◆ **TASK DIRECTIONS**:
Gather the lines below that include the string "Python", copying each in full.

◆ **SUPPLIED DATA**:
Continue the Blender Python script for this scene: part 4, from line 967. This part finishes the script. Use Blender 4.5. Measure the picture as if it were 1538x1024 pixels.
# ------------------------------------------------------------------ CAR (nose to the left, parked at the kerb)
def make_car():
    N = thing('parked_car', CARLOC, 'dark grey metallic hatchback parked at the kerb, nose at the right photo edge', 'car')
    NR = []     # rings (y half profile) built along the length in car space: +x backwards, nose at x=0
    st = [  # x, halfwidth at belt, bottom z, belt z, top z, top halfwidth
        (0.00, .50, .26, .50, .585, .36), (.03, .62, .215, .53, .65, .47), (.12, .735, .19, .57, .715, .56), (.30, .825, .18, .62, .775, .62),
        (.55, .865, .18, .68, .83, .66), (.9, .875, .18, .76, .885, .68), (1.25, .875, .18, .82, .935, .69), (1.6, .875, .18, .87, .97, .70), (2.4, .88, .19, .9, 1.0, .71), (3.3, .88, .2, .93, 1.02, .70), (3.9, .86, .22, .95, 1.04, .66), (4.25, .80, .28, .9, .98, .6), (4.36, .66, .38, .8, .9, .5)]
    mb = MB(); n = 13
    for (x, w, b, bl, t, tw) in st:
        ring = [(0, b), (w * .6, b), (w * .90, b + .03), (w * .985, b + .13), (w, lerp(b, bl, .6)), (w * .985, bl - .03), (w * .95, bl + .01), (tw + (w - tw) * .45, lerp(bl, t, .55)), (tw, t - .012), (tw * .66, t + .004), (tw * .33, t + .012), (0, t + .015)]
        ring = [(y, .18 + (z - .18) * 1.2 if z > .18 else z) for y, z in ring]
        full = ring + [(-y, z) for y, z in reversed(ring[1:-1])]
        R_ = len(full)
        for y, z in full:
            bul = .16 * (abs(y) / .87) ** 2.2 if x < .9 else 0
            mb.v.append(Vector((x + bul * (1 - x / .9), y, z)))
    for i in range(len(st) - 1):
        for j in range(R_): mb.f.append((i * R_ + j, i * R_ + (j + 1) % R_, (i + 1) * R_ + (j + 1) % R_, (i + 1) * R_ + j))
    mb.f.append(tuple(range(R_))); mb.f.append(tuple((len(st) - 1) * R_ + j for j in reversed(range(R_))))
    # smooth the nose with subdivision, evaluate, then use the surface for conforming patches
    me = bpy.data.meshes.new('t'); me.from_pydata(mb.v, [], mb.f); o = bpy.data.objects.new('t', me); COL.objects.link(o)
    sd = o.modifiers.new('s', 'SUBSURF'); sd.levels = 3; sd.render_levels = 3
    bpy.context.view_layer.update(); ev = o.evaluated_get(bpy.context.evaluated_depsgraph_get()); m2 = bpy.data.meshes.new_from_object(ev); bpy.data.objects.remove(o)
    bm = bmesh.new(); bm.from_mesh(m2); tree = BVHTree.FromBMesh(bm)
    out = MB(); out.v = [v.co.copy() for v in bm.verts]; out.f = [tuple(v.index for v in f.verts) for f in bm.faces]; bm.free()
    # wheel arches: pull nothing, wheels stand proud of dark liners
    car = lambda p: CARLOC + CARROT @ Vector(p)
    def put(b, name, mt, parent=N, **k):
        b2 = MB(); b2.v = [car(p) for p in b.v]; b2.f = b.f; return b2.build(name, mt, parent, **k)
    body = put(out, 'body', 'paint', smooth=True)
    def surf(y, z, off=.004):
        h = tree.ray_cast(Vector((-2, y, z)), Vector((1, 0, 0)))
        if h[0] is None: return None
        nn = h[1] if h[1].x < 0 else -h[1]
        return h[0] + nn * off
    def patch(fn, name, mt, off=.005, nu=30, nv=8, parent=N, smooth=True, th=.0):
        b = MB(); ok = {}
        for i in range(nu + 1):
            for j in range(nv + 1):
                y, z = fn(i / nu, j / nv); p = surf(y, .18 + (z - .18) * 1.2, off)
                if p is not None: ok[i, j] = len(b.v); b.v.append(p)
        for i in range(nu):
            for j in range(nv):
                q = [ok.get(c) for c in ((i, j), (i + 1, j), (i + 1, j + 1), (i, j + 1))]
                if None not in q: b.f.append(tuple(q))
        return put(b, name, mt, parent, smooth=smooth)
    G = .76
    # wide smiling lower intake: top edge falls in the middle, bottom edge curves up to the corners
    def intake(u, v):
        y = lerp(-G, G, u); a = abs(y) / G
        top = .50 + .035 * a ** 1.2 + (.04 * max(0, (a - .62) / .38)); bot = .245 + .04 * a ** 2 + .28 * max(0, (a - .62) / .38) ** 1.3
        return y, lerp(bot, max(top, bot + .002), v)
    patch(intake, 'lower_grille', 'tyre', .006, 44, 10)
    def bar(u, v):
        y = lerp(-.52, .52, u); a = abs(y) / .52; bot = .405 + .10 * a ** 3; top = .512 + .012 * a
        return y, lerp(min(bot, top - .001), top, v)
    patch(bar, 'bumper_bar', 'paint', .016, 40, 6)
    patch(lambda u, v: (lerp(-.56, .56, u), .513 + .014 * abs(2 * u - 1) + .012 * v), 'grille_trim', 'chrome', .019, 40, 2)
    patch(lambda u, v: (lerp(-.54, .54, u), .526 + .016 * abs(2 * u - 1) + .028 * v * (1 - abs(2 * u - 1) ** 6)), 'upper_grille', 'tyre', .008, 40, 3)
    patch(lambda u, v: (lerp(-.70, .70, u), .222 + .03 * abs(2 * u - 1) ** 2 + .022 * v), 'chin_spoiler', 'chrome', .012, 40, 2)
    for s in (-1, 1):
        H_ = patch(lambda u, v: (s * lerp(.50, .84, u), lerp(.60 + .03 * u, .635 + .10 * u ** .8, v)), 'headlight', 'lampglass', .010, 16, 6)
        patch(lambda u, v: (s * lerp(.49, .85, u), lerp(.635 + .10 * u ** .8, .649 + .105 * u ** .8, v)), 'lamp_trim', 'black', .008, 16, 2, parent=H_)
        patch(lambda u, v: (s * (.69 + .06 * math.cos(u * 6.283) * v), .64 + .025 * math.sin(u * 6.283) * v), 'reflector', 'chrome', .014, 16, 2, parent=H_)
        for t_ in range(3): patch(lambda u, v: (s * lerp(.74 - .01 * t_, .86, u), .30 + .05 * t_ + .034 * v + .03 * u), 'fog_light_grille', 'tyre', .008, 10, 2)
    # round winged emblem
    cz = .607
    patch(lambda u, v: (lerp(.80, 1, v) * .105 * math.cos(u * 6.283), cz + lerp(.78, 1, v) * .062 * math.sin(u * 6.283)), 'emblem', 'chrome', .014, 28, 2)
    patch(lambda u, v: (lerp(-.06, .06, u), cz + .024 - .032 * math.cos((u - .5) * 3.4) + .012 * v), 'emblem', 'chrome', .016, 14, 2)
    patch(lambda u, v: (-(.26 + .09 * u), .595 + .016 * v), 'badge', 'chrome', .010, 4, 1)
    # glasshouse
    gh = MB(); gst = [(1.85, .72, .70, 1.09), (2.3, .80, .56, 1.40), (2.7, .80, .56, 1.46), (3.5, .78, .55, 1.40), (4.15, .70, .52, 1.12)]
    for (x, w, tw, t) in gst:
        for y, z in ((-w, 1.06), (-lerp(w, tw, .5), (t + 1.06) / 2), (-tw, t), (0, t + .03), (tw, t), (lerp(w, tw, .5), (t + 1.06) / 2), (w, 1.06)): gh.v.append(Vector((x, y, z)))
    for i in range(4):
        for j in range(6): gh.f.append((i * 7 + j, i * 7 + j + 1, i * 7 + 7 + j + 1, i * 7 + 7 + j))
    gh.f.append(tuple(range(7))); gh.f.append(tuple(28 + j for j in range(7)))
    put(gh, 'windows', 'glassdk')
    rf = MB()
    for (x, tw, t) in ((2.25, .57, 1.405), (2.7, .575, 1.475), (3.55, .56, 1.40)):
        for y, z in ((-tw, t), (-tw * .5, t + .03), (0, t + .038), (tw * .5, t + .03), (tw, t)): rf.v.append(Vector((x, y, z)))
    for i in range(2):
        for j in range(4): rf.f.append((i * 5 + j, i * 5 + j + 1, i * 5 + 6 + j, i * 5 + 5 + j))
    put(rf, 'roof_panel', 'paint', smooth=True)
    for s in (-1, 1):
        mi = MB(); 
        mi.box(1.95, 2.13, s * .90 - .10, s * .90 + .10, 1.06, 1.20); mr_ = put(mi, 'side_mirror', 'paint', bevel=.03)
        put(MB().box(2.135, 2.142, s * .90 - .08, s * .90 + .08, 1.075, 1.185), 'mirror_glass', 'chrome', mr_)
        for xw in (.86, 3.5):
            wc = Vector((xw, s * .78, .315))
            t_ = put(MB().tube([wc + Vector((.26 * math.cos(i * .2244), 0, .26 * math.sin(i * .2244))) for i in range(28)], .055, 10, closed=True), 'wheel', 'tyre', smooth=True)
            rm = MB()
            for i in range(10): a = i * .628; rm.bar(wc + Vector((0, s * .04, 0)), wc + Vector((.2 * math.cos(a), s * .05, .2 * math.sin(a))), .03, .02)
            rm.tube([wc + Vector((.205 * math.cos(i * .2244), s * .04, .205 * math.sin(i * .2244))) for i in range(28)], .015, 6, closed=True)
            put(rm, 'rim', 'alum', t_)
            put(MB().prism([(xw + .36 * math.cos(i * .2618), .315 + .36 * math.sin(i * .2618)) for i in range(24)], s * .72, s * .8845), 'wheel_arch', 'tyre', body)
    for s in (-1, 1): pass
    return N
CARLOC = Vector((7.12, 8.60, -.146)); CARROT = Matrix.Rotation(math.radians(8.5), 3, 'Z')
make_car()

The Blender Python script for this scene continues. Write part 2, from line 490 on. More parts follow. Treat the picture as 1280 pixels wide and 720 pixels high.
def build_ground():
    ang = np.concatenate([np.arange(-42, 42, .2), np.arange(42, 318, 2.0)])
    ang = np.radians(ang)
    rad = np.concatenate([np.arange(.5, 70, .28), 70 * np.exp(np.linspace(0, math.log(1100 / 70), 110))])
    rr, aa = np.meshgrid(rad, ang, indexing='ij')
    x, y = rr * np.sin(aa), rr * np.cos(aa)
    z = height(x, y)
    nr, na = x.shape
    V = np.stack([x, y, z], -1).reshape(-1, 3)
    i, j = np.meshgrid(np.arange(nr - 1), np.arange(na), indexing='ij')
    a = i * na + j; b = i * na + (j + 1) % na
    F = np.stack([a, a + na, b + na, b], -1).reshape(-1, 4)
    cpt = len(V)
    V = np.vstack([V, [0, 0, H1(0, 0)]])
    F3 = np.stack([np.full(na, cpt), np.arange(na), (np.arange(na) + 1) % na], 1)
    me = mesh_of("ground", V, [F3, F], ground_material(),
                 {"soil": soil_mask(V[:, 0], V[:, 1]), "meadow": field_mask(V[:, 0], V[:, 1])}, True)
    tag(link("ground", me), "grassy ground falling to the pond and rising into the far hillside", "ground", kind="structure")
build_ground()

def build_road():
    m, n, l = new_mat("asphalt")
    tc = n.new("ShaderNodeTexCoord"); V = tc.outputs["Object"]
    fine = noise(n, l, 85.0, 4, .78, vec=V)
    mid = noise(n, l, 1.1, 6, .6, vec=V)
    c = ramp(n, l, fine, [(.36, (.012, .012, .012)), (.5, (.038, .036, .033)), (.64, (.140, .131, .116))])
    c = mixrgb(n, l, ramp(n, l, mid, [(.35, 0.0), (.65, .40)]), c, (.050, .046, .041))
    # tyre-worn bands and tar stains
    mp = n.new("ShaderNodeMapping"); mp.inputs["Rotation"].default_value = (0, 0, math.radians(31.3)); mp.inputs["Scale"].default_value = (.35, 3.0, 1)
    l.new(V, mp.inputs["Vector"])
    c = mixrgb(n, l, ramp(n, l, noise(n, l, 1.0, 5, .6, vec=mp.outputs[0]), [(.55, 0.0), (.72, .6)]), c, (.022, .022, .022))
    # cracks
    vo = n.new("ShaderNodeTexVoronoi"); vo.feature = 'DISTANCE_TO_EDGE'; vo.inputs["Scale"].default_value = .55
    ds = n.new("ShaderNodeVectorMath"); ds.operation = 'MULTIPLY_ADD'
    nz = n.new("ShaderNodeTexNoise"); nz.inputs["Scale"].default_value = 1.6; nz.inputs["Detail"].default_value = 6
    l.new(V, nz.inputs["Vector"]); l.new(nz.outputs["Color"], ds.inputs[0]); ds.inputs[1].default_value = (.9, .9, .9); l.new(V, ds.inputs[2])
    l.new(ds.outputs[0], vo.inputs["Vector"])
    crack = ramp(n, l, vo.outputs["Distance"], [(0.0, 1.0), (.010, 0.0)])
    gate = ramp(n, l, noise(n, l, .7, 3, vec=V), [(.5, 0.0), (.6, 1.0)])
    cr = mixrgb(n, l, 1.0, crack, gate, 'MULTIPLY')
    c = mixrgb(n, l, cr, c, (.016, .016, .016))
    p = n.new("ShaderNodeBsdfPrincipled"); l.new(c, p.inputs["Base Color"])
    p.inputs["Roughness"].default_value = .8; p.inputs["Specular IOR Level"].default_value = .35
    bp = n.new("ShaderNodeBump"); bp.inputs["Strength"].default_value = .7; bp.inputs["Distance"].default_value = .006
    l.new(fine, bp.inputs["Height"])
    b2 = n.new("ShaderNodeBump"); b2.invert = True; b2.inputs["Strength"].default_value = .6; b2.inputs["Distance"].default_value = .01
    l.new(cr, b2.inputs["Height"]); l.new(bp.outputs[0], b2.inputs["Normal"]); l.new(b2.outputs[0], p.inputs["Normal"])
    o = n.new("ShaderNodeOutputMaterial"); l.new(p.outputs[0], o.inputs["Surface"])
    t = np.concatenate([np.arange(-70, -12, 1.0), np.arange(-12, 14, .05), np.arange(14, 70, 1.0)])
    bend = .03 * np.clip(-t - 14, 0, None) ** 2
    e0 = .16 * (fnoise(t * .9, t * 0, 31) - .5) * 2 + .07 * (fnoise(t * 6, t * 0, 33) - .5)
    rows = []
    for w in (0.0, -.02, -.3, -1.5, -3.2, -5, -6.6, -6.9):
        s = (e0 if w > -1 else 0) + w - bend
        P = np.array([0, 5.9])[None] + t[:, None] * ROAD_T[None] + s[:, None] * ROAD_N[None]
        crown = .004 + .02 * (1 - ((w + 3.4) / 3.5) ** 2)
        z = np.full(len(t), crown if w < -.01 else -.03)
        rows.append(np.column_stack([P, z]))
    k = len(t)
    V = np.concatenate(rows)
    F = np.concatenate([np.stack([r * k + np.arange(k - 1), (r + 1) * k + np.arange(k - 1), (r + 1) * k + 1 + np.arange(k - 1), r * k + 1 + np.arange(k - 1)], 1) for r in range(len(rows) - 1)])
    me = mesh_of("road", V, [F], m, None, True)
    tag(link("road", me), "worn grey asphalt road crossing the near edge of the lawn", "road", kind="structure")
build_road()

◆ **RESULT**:
Continue the Blender Python script for this scene: part 4, from line 967. This part finishes the script. Use Blender 4.5. Measure the picture as if it were 1538x1024 pixels.
The Blender Python script for this scene continues. Write part 2, from line 490 on. More parts follow. Treat the picture as 1280 pixels wide and 720 pixels high.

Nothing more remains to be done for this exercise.